We still need to read long books about complicated topicsAn essay in Culture indicates the evident decline in longform nonfiction books and causes one to wonder how this digital new media ecosystem is reshaping how we get our news, sources of information, and even how we think. What happens when we as a society stop reading informationally dense material?
It is no secret that reading books is starting to be seen as something of an antiquated pastime. We can read infinitely on our screens (as you’re doing now with this article!), and yet these quick changes in media consumption don’t go without their side effects. Paul Elie writes for Culture,
Last December, The Guardian cited NielsenIQ figures indicating a one-year drop of 8.4 percent in nonfiction book sales (twice that of fiction) and quoted a writer who had “heard publishers have soured on any nonfiction that isn’t ‘Hollywood friendly.’”
These developments suggest a rough future for a certain kind of writing: nonfiction that’s based on reportage more than on personal experience or celebrity — a.k.a. long fact, literary nonfiction, or narrative nonfiction. The form is as essential as it is hard to define. Nonfiction books of this kind are the basis for much of our understanding of the world we live in, and their impact extends far beyond bookstores, book review sections, libraries, and universities. They are a crucial bulwark against the surging public culture of “alternative facts,”outright lies, and the brazen embrace of ignorance.

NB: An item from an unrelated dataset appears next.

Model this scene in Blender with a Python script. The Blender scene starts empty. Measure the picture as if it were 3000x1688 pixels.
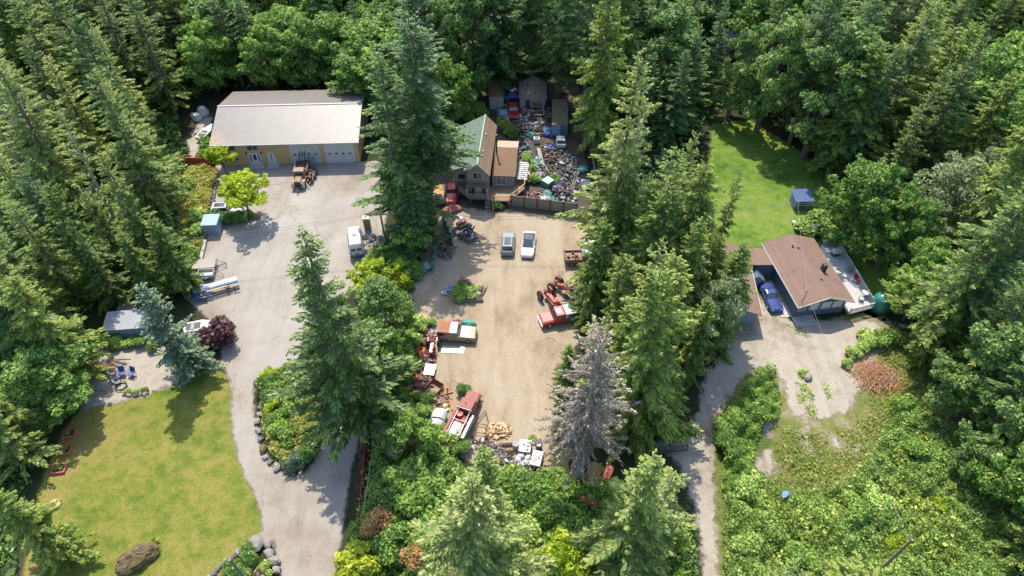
import bpy, math, random
import numpy as np
from math import radians as R, sin, cos, pi
from mathutils import Vector, Matrix

# ------------------------------------------------------------------ camera, world, sun
sc = bpy.context.scene
COL = sc.collection
TH = R(47.0); CH = 65.0; FP = 2000.0      # depression angle, height, focal length in photo pixels
cam = bpy.data.cameras.new('camera'); camo = bpy.data.objects.new('camera', cam); COL.objects.link(camo)
camo.location = (0, 0, CH); camo.rotation_euler = (pi/2 - TH, 0, 0)
cam.sensor_width = 36; cam.lens = 24.0; cam.clip_end = 3000; cam.clip_start = 0.5
sc.camera = camo
SUN_EL = R(58); SUN_AZ = R(12)
w = bpy.data.worlds.new('World'); sc.world = w; w.use_nodes = True
nt = w.node_tree; bg = nt.nodes['Background']
sky = nt.nodes.new('ShaderNodeTexSky'); sky.sky_type = 'NISHITA'; sky.sun_disc = False
sky.sun_elevation = SUN_EL; sky.sun_rotation = -SUN_AZ
nt.links.new(sky.outputs[0], bg.inputs[0]); bg.inputs[1].default_value = 0.15
sl = bpy.data.lights.new('sun', 'SUN'); sl.energy = 2.6; sl.angle = R(0.55); sl.color = (1.0, 0.935, 0.80)
so = bpy.data.objects.new('sun', sl); COL.objects.link(so)
sdir = Vector((-sin(SUN_AZ)*cos(SUN_EL), cos(SUN_AZ)*cos(SUN_EL), sin(SUN_EL)))
so.rotation_euler = sdir.to_track_quat('Z', 'Y').to_euler()
sc.view_settings.view_transform = 'Standard'; sc.view_settings.look = 'None'
sc.view_settings.exposure = 1.5; sc.view_settings.gamma = 1
sc.cycles.max_bounces = 6; sc.cycles.diffuse_bounces = 4; sc.cycles.transparent_max_bounces = 8

ST, CT = sin(TH), cos(TH)
def P(px, py, h=0.0):
    """photo pixel (3000 wide) -> world point at height h"""
    dx = (px-1500)/FP; dy = (py-844)/FP
    z = (CH-h)/(ST+dy*CT)
    return (z*dx, z*(CT-dy*ST))
def proj(x, y, z):
    Y = y; Z = CH - z
    d = Y*CT + Z*ST
    v = -Y*ST + Z*CT
    return 1500+FP*x/d, 844+FP*v/d
rng = random.Random(7)

# ------------------------------------------------------------------ materials
MATS = {}
def newmat(name):
    m = bpy.data.materials.new(name); m.use_nodes = True
    return m, m.node_tree, m.node_tree.nodes['Principled BSDF']
def N(t, typ, **kw):
    n = t.nodes.new(typ)
    for k, v in kw.items():
        if hasattr(n, k): setattr(n, k, v)
        else: n.inputs[k].default_value = v
    return n
def noise(t, vec, scale, detail=3.0, rough=0.55):
    n = N(t, 'ShaderNodeTexNoise'); n.inputs['Scale'].default_value = scale
    n.inputs['Detail'].default_value = detail; n.inputs['Roughness'].default_value = rough
    if vec is not None: t.links.new(vec, n.inputs['Vector'])
    return n.outputs['Fac']
def ramp(t, fac, stops):
    r = N(t, 'ShaderNodeValToRGB'); e = r.color_ramp.elements
    while len(e) < len(stops): e.new(0.5)
    for i, (p, c) in enumerate(stops):
        e[i].position = p; e[i].color = (*c, 1) if len(c) == 3 else c
    t.links.new(fac, r.inputs[0]); return r.outputs[0]
def mix(t, fac, a, b, typ='MIX'):
    n = N(t, 'ShaderNodeMixRGB'); n.blend_type = typ
    for i, s in ((0, fac), (1, a), (2, b)):
        if isinstance(s, (int, float)): n.inputs[i].default_value = s
        elif isinstance(s, tuple): n.inputs[i].default_value = (*s, 1)
        else: t.links.new(s, n.inputs[i])
    return n.outputs[0]
def math_(t, op, a, b=0.0, clamp=False):
    n = N(t, 'ShaderNodeMath'); n.operation = op; n.use_clamp = clamp
    for i, s in ((0, a), (1, b)):
        if isinstance(s, (int, float)): n.inputs[i].default_value = s
        else: t.links.new(s, n.inputs[i])
    return n.outputs[0]
def objco(t): return N(t, 'ShaderNodeTexCoord').outputs['Object']
def bump(t, bs, h, strength=0.4, dist=0.05):
    b = N(t, 'ShaderNodeBump'); b.inputs['Strength'].default_value = strength; b.inputs['Distance'].default_value = dist
    t.links.new(h, b.inputs['Height']); t.links.new(b.outputs[0], bs.inputs['Normal'])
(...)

As Elie notes, certain modes of nonfiction writing, like the celebrity memoir, might be doing all right, but the vital kinds of nonfiction that form the “basis for much of our understanding of the world” are struggling. There are a number of great examples when it comes to significant narrative or literary nonfiction from the recent past. The Making of the Atomic Bomb by Richard Rhodes won the Pulitzer Prize and tells the story of the physicists who engineered one of history’s greatest (and most terrifying) intellectual feats. Great political books like All the President’s Men, Robert Caro’s monumental book The Power Broker, and Timothy Crouse’s The Boys on the Bus, all take a creative and highly informative approach to remarkable historical events and characters, from real estate moguls to 1960s presidential candidates.

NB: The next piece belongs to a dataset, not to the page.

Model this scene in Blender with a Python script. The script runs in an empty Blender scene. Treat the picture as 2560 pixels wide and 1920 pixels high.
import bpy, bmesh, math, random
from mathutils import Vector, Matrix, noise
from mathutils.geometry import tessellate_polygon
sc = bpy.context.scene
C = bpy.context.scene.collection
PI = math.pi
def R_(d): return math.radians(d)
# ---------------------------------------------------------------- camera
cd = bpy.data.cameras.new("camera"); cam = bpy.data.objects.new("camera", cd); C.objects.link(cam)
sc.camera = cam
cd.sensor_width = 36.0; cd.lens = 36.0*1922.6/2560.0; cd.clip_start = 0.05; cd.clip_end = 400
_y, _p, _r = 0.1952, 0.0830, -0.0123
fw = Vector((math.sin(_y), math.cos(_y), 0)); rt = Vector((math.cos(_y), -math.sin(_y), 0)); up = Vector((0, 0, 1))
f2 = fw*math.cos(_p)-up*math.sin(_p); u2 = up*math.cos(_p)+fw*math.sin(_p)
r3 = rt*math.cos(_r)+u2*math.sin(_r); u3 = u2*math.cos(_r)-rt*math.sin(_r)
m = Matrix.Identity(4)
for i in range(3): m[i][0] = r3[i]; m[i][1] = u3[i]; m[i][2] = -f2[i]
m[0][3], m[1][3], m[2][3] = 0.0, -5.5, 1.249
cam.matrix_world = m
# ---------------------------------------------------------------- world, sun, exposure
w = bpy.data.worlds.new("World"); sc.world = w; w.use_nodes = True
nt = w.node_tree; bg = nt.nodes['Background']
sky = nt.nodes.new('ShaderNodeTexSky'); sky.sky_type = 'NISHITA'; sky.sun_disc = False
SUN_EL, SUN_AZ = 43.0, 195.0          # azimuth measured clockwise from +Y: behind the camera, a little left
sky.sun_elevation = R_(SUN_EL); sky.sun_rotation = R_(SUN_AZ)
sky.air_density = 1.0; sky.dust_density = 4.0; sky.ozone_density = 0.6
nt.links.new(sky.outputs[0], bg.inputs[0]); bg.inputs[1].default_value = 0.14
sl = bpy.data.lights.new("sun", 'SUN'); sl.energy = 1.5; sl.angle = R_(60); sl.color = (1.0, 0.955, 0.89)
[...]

Long Books and the News Cycle
Perhaps it isn’t coincidental that this kind of longform writing is having trouble at the same time that the online news cycle gets ever more ephemeral. Deeply researched books, which also include longform mediums such as novels, can’t satisfy the modern attention span or the appetite for easy solutions. We want the news quick, digestible, and black and white. We have less patience for the complicated, the nuanced, and the ambiguity of narrative nonfiction. And the books don’t even have to be about something so-called “significant” or strictly political. Elie goes on to comment,
I’ve been struck by the pertinence of nonfiction books that don’t deal directly with current affairs. These books develop narratives that at first glance are well outside the news cycle, but as you read them, you find they speak powerfully to the moment precisely because they don’t succumb to the presentism, partisanship, and winners-and-losers schemas too often regarded as inviolable norms of media today.
Elie also notes that these books can serve as a “backdrop” to a lot of the surface-level content we come across online. Going deeper and daring to peek behind the scenes can reform a lot of our understanding of the world we’re living in right now.

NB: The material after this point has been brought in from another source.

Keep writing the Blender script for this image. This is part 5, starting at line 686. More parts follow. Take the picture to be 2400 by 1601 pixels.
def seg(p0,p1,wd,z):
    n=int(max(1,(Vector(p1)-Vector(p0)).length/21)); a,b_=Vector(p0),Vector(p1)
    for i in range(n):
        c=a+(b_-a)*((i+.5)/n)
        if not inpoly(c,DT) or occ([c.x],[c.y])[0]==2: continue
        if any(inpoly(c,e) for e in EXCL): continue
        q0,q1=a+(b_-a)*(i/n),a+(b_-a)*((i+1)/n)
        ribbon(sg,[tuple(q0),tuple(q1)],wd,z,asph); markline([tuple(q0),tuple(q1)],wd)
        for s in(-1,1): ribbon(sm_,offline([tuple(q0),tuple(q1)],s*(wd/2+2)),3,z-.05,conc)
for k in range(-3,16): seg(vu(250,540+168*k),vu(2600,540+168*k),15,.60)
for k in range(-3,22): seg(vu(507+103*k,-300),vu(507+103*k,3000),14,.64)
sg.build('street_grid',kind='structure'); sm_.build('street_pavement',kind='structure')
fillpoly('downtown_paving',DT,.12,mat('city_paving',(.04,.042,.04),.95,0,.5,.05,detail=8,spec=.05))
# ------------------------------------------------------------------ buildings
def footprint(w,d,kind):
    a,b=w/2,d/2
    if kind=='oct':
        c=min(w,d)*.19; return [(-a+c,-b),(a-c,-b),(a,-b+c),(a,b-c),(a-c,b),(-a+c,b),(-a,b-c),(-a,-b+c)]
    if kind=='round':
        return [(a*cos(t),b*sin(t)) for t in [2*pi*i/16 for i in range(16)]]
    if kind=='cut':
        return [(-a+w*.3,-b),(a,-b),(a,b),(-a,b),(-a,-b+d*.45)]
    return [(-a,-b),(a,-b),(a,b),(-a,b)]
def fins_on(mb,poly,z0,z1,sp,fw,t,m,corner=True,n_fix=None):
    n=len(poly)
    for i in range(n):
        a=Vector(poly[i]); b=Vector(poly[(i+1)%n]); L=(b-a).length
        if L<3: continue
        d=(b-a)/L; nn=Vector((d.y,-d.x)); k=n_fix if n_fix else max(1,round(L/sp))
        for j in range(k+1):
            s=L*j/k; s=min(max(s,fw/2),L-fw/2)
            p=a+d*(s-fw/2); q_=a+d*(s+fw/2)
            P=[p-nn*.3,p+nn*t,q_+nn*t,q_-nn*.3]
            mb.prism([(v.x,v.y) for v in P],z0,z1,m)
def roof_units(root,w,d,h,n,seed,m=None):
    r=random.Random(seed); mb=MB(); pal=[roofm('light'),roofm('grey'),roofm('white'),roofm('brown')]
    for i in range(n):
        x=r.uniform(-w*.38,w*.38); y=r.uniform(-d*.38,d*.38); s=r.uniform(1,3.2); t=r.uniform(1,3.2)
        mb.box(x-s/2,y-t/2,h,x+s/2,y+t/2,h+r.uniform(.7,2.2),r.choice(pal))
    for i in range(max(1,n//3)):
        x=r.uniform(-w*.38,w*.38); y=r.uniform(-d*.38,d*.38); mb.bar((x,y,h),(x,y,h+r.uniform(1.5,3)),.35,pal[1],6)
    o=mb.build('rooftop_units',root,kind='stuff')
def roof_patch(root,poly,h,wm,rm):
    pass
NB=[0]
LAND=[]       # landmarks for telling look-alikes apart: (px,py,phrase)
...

To this point, a few months ago I emailed a former professor of mine for his opinion on the Middle East and American foreign policy. I wanted to understand more of the American connections with Iran and Israel in particular just so I could have more informed opinion on the topic. He replied to ask me if I was willing to set aside two years and read dozens of books on the history of the Middle East. I got the message. I wouldn’t become an expert with a handful of op-eds. Understanding the topic would take time and effort.
Ultimately, we need more meticulously researched nonfiction books that take current events and put them into broader contexts. Instilling the value of such books in our education systems will also go a long way. In the end, social media sound bites and podcast banter aren’t enough. We still need to read long books.